Astrophysical X-ray source

X-rays start at ~0.008 nm and extend across the electromagnetic spectrum to ~8 nm, over which Earth's atmosphere is opaque.

Astrophysical X-ray sources are astronomical objects with physical properties which result in the emission of X-rays.

Several types of astrophysical objects emit X-rays. They include galaxy clusters, black holes in active galactic nuclei (AGN), galactic objects such as supernova remnants, stars, and binary stars containing a white dwarf (cataclysmic variable stars and super soft X-ray sources), neutron star or black hole (X-ray binaries). Some Solar System bodies emit X-rays, the most notable being the Moon, although most of the X-ray brightness of the Moon arises from reflected solar X-rays.

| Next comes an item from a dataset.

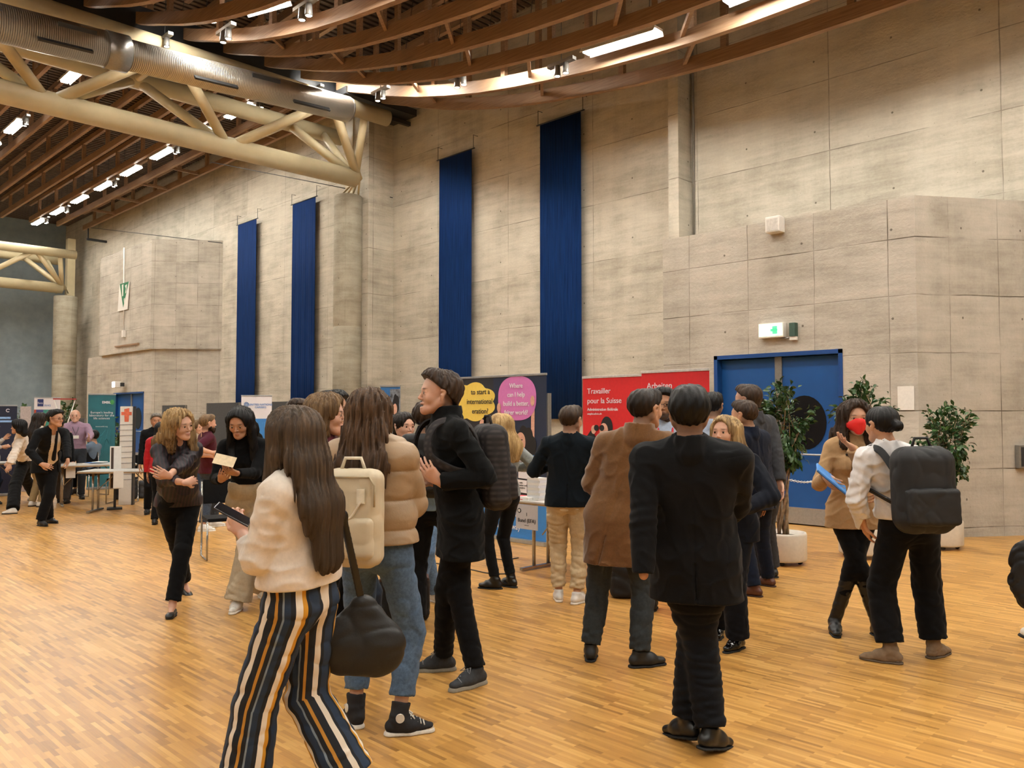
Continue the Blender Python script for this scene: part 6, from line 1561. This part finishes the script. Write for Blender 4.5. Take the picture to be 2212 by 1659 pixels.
# red pair
rX = onZ(1275, 1205).x
def redb(px0, px1, pt, l, lines, sz, X):
    a = onX(px0, pt, X); b = onX(px1, pt, X); yc = (a.y + b.y) / 2; w = abs(a.y - b.y); e = banner('rollup_banner', l, (X, yc), -PI / 2, w, (a.z + b.z) / 2, RED, bar=simple('silver_bar', '#c9c4c0', .4, .3))
    return e, w, (a.z + b.z) / 2
e, w, h_ = redb(1259, 1386, 813, 'red banner lettered Travailler pour la Suisse', '', 0, rX)
text('lettering', 'Travailler\npour la Suisse', .088, WT, e, (-w / 2 + .07, -.007, h_ - .19), spacing=1.25); text('lettering', 'Administration fédérale', .046, WT, e, (-w / 2 + .07, -.007, h_ - .385), bold=.0005); text('lettering', 'emploi.admin.ch', .032, WT, e, (-w / 2 + .07, -.007, h_ - .43))
flat(e, 'white_foot', [(-w / 2, .06), (w / 2, .06), (w / 2, .42), (-w / 2, .42)], WT)
for j in range(4): flat(e, 'small_print', [(-w / 2 + .05, .34 - j * .06), (w / 2 - .2, .34 - j * .06), (w / 2 - .2, .352 - j * .06), (-w / 2 + .05, .352 - j * .06)], simple('print_grey', '#8d8b8c', .6), -.009)
# printed woman with binoculars
bx, bz = -w / 2 + .25, h_ - .64
flat(e, 'printed_hair', ellipse(bx + .10, bz + .06, .085, .13), BLA, -.006); flat(e, 'printed_face', ellipse(bx + .06, bz + .03, .06, .085), SKP, -.008)
flat(e, 'printed_coat', [(bx - .26, bz - .12), (bx - .12, bz + .04), (bx - .05, bz - .05), (bx + .05, bz - .12), (bx + .17, bz - .14), (bx + .24, bz - .6), (bx - .2, bz - .6)], BLA, -.0065)
for sx in (-.045, .035): flat(e, 'printed_binocular', ellipse(bx + sx, bz + .06, .035, .035, 16), BLA, -.010); flat(e, 'printed_hand', ellipse(bx + sx * 1.9, bz + .04, .035, .05, 16), SKP, -.0095)
flat(e, 'printed_collar', [(bx - .07, bz - .05), (bx + .07, bz - .03), (bx + .05, bz - .12), (bx - .09, bz - .12)], simple('print_red', '#8d1219', .5), -.0085)
e, w, h_ = redb(1386, 1532, 801, 'red banner lettered Arbeiten, beside the blue door', '', 0, rX - .06)
text('lettering', 'Arbeiten', .090, WT, e, (-w / 2 + .07, -.007, h_ - .18))
# united nations banner, photo banner
def fbanner(px0, px1, pt, t, l, m, face=0, h=None):
    c = at_depth((px0 + px1) / 2, pt, t); w = (px1 - px0) * t / FPX / math.cos(math.radians(face)); return banner('rollup_banner', l, c, yaw_of((px0 + px1) / 2, face), w, c.z if h is None else h, m), w, c.z
e, w, h_ = fbanner(523, 586, 855, 18.5, 'white and blue United Nations careers banner', WT)
flat(e, 'blue_lower', [(-w / 2, .06), (w / 2, .06), (w / 2, h_ - .52), (-w / 2, h_ - .52)], BLU)
text('lettering', 'UNITED NATIONS\nCAREERS', .062, BLU, e, (.085, -.009, h_ - .22), align='CENTER', bold=.0006); m_ = MB()
for r_ in (.05, .035, .02): m_.tube([(-w / 2 + .11 + r_ * math.cos(a), -.008, h_ - .2 + r_ * 1.1 * math.sin(a)) for a in [2 * PI * i / 20 for i in range(21)]], .004, 5)
m_.build('round_emblem', BLU, e); text('lettering', 'y', .09, WT, e, (-.08, -.009, h_ - .66), bold=.002)
for j in range(5): flat(e, 'printed_line', [(.02 + j * .05, h_ - .95), (.026 + j * .05, h_ - .95), (.026 + j * .05, h_ - .6), (.02 + j * .05, h_ - .6)], simple('line_blue', '#5a9ad2', .5), -.008)
e, w, h_ = fbanner(822, 864, 834, 13.4, 'blue banner with a round emblem and a photo strip, left of the young man', simple('photo_blue', '#28639f', .5), 30)
flat(e, 'photo_strip', [(0, .8), (w / 2, .8), (w / 2, h_ - .05), (0, h_ - .05)], simple('photo_grey', '#6f7680', .5, 0, .5, 9)); flat(e, 'printed_hair', cloud(w * .3, h_ - .3, .06, .16, 5), BLA, -.009); flat(e, 'printed_face', ellipse(w * .26, h_ - .38, .04, .09), SKP, -.011)
m_ = MB()
for r_ in (.09, .06, .03): m_.tube([(-w * .25 + r_ * .6 * math.cos(a), -.008, h_ - .4 + r_ * 1.3 * math.sin(a)) for a in [2 * PI * i / 20 for i in range(21)]], .004, 5)
m_.build('round_emblem', WT, e)
# far left banners
TE = simple('banner_teal', '#1c6470', .5, 0, .15, 2)
e, w, h_ = fbanner(194, 247, 852, 18.0, 'tall teal banner lettered EMBL behind the bald man', TE)
text('lettering', 'EMBL', .075, WT, e, (.0, -.007, h_ - .20), bold=.002); MB().poly([(.2 + .045 * math.cos(a), h_ - .17 + .06 * math.sin(a)) for a in [2 * PI * i / 6 for i in range(6)]], .003, None, (0, -.007, 0)).build('green_hexagon', simple('embl_green', '#3d8f4a', .5), e)
text('lettering', "Europe's leading\nlaboratory for the\nlife sciences", .068, WT, e, (.0, -.007, h_ - .42), align='CENTER', spacing=.95); text('lettering', 'www.embl.org', .04, WT, e, (.0, -.007, h_ - .72), align='CENTER')
m_ = MB()
for j in range(3): m_.tube([(-.2 + .1 * j, -.007, h_ - 1.15 - .1 * j), (-.1 + .1 * j, -.007, h_ - .95), (.0 + .08 * j, -.007, h_ - .9 - .1 * j), (.08 + .05 * j, -.007, h_ - .78)], .0035, 4)
m_.build('printed_lines', simple('teal_line', '#3f97a3', .5), e)
e, w, h_ = fbanner(78, 127, 859, 20.5, 'white banner lettered fwo with a colourful lower part', WT)
flat(e, 'navy_square', [(-w / 2 + .07, h_ - .04), (-w / 2 + .2, h_ - .04), (-w / 2 + .2, h_ - .22), (-w / 2 + .07, h_ - .22)], simple('fwo_navy', '#1c2f6b', .5)); text('lettering', 'fwo', .075, WT, e, (-w / 2 + .075, -.009, h_ - .16)); text('lettering', 'RHG', .07, BLU, e, (-w / 2 + .22, -.009, h_ - .22))
for j, (c_, a_, b_) in enumerate((('#b34a2c', 0, .08), ('#3b3f7d', .08, .35), ('#2f8377', .35, .8), ('#6f93c4', .8, 1))): flat(e, 'colour_field', [(-w / 2 + w * a_, .3), (-w / 2 + w * b_, .3), (-w / 2 + w * b_, h_ - .30), (-w / 2 + w * a_, h_ - .30)], simple('fwo%d' % j, c_, .5), -.007)
text('lettering', 'FWO', .1, WT, e, (0, -.011, h_ - .46), align='CENTER')
e, w, h_ = fbanner(-22, 33, 876, 16.5, 'dark navy banner with a white ring mark at the left edge', simple('banner_midnight', '#0d1530', .5))
m_ = MB(); m_.tube([(w / 2 - .16 + .03 * math.cos(a), -.007, h_ - .1 + .03 * math.sin(a)) for a in [.5 + 5 * i / 16 for i in range(17)]], .008, 5); m_.build('ring_mark', WT, e); 
for j in range(2): flat(e, 'light_bar', [(w / 2 - .33 , h_ - .27 - j * .07), (w / 2 - .11 + j * .05, h_ - .27 - j * .07), (w / 2 - .11 + j * .05, h_ - .23 - j * .07), (w / 2 - .33, h_ - .23 - j * .07)], simple('bar_blue', '#8fb6e6', .5))
# leaflet column, roll of cloth, frames, boards
c = at_depth(276, 878, 14.9); e = empty('leaflet_column', (c.x, c.y, 0), yaw_of(276, 18), 'tall white leaflet column with orange print near the blue doors', 'display stand')
MB().box((0, 0, c.z / 2), (.115, .05, c.z / 2), bev=.012).build('panel', W1, e); OR = simple('orange_print', '#d5694b', .6)
flat(e, 'orange_print', [(-.09, c.z - .16), (.09, c.z - .16), (.09, c.z - .1), (-.09, c.z - .1)], OR, -.054); flat(e, 'orange_print', [(-.03, c.z - .28), (.04, c.z - .28), (.05, c.z - .03), (-.04, c.z - .05)], OR, -.055)
for j in range(11): flat(e, 'pocket', [(-.113, c.z - .34 - j * .1), (.113, c.z - .33 - j * .1), (.113, c.z - .32 - j * .1), (-.113, c.z - .33 - j * .1)], simple('print_grey', '#8d8b8c', .6), -.056)
MB().box((.122, 0, c.z / 2), (.01, .06, c.z / 2)).build('side_rail', M_DARK, e)
c = at_depth(252, 964, 14.2); e = empty('document_rack', (c.x, c.y, 0), yaw_of(252, 0), 'small white document rack standing at the far table', 'rack')
MB().box((0, 0, .72), (.09, .05, c.z - .72), bev=.01).build('sheets', W1, e); MB().box((-.05, -.05, .72), (.02, .004, c.z - .74)).build('dark_stripe', simple('brown_print', '#3d2c22', .6), e); MB().box((0, 0, .2), (.02, .02, .2)).box((0, 0, .015), (.12, .12, .015)).build('stand', M_DARK, e)
c = at_depth(56, 878, 17.5); e = empty('paper_column', (c.x, c.y, 0), yaw_of(56, 0), 'pale standing sheet between the two banners at the far left', 'display stand'); MB().box((0, 0, c.z / 2), (.10, .03, c.z / 2), bev=.01).build('sheet', simple('pale_pink', '#b9aca8', .7), e)
c = at_depth(140, 862, 19); e = empty('display_frame', (c.x, c.y, 0), yaw_of(140, 0), 'crossed thin white poles of a display frame behind the bald man', 'frame')
for sx in (-1, 1): MB().tube([(-sx * .32, 0, .02), (sx * .22, 0, c.z)], .012, 6).build('pole', M_WHITE, e)
MB().box((0, 0, c.z), (.24, .02, .015)).build('top_bar', simple('red_bar', '#a83a36', .5), e)
PG = simple('grey_partition', '#3f4143', .85, var=.05)
def board(px0, px1, pt, X, l, m=PG):
    a = onX(px0, pt, X); b = onX(px1, pt, X); e = empty('pin_board', (X, (a.y + b.y) / 2, 0), -PI / 2, l, 'board', 'dark grey pin boards'); w = abs(a.y - b.y)
    MB().box((0, 0, (a.z + .35) / 2 + .0), (w / 2, .02, (a.z - .35) / 2)).build('panel', m, e)
    for sx in (-1, 1):
        MB().box((sx * w / 2, 0, a.z / 2), (.018, .025, a.z / 2)).build('post', M_GREY, e); MB().box((sx * w / 2, 0, .015), (.025, .25, .015)).build('foot', M_GREY, e)
    return e, w, a.z
board(448, 518, 871, 10.6, 'dark grey pin board behind the woman reading'); e, w, h_ = board(588, 668, 868, 10.5, 'dark grey pin board right of the United Nations banner')
MB().box((.3, -.022, h_ - .55), (.25, .003, .18)).build('poster', W1, e)
board(735, 775, 862, 10.3, 'dark grey pin board near the round column'); board(1160, 1187, 850, 9.9, 'dark grey pin board right of the pink bubble banner')
e, w, h_ = board(352, 402, 876, 11.0, 'dark board with two black posters in front of the far block'); 
for sx in (-.3, .3): MB().box((sx * w * .8, -.022, h_ - .5), (w * .18, .003, .32)).build('poster', BLA, e)
board(133, 185, 903, 9.0, 'dark grey pin board behind the bald man')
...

Furthermore, celestial entities in space are discussed as celestial X-ray sources. The origin of all observed astronomical X-ray sources is in, near to, or associated with a coronal cloud or gas at coronal cloud temperatures for however long or brief a period.

A combination of many unresolved X-ray sources is thought to produce the observed X-ray background. The X-ray continuum can arise from bremsstrahlung, either magnetic or ordinary Coulomb, black-body radiation, synchrotron radiation, inverse Compton scattering of lower-energy photons by relativistic electrons, knock-on collisions of fast protons with atomic electrons, and atomic recombination, with or without additional electron transitions.[1]

  1. ^ Morrison P (1967). "Extrasolar X-ray Sources". Annu. Rev. Astron. Astrophys. 5 (1): 325–50. Bibcode:1967ARA&A...5..325M. doi:10.1146/annurev.aa.05.090167.001545.